There are plenty of character driven novels that also move along at a good clip, however.  For me, as a reader and a writer, all of the action in a story should be driven by characters acting authentically.  Sometimes they act fast, and sometimes slow.  At this point in my life, I’m drawn to the ones who like action.  Here are a few of my favorites:

1. Jackson Brodie from Kate Atkinson’s Jackson Brodie series. Can we talk about how sublime author Kate Atkinson is?  Her novels are gorgeous, intricate literary works that also (especially in the case of Jackson Brodie), move along with the pacing of a detective novel (which these are – kind of).  Literary crush alert: I have a huge one on Jackson Brodie.

2. Davie Jones from 32 Candles by Ernessa Carter. LOVED this book! It’s chick lit with serious literary flair.  Davie is broken and resilient, makes a mess out of things, and takes responsibility to fix her mistakes in an breathtaking, inventive manner.

3.  Elizabeth Bennet from Jane Austen’s Pride and Prejudice.  Because duh.  (Okay, I can expand – her thoughtfulness, her discontent, her sharp-eyed and subtle critique of a world that affords her very few opportunities. And yeah, of course, because Darcy.)
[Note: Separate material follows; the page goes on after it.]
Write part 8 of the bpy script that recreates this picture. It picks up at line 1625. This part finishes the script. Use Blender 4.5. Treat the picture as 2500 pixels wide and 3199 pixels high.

4. Armand Gamache from Louise Penny’s Chief Inspector Gamache series.  I shouldn’t like these mystery novels.  They’re almost too close to cozies and I like a little more grit in my crime novels. And sometimes I hate how the characters have deep, spiritual conversations just by looking each other in the eye across a crowded room.  But I do loves me the Armand Gamache and have been moved to tears once or twice (per book) by some of those intimate, spiritual glances.

5. Boy from Boy, Snow, Bird by Helen Oyeyemi.  I just started reading this last night and devoured page after page on the treadmill this morning (because working out isn’t really working out unless you can read while doing so).  I am captivated by Boy’s voice and the slight disorientation as she – and we – find our way in the first pages.

6. Ari and Dante from Aristotle and Dante Discover the Secrets of the Universe by Benjamin Alire Saenz.  This is a gorgeous, gorgeous book about love, friendship, growing up.  The writing is pure and perfect.  The characters are indelible.  (And I cried a bunch.) Go read it right now.

7. Everyone in Melanie Rawn’s Dragon Prince and Dragon Star series.  Ari and Dante reminded me about other characters that have made me weep.  I’m not talking elegant misty eyes, either – I’m talking about full on, whole body sobs.  Like Melanie Rawn’s books, which I devoured several times over when I was a teenager.  Have these books stood the test of time?  Would late 30s Julie swoon over Rohan and his friends like 17-year-old Julie did?  Give me a nice, long winter break and let’s find out.

8. Citoyen “City” Coldson in Long Division by Kiese Laymon.  This is a cool book.  It’s actually two intertwined stories, held together by the dazzling voice of City Coldson.  There’s time travel, social media, race and racism, Hurricane Katrina and the Freedom Summer.  It’s the kind of book that sticks with you long after you finish it.

9. Early Auden in Navigating Early by Clare Vanderpool. I discovered this book while browsing ebooks on Overdrive from my library. The story focuses on Jack Baker, who’s been sent to a New England boarding school following some family tragedies, and his friendship with the slightly odd Early Auden.  There’s boating, wilderness, mysteries and pirates. (Pirates!)

10. Ruth and Nao in Ruth Ozeki’s A Tale for the Time Being. Of all the books on this list, this one comes closer to my limited “character-driven novels = slow reads” formula.  The character of Ruth spends a lot of time thinking and reading, but she’s reading Nao’s diary, which traveled across an ocean to wash up on Ruth’s beach.  Ruth wonders what happened to Nao, especially after suspecting that the diary washed into the ocean following the Japanese tsunami.  It’s beautifully done.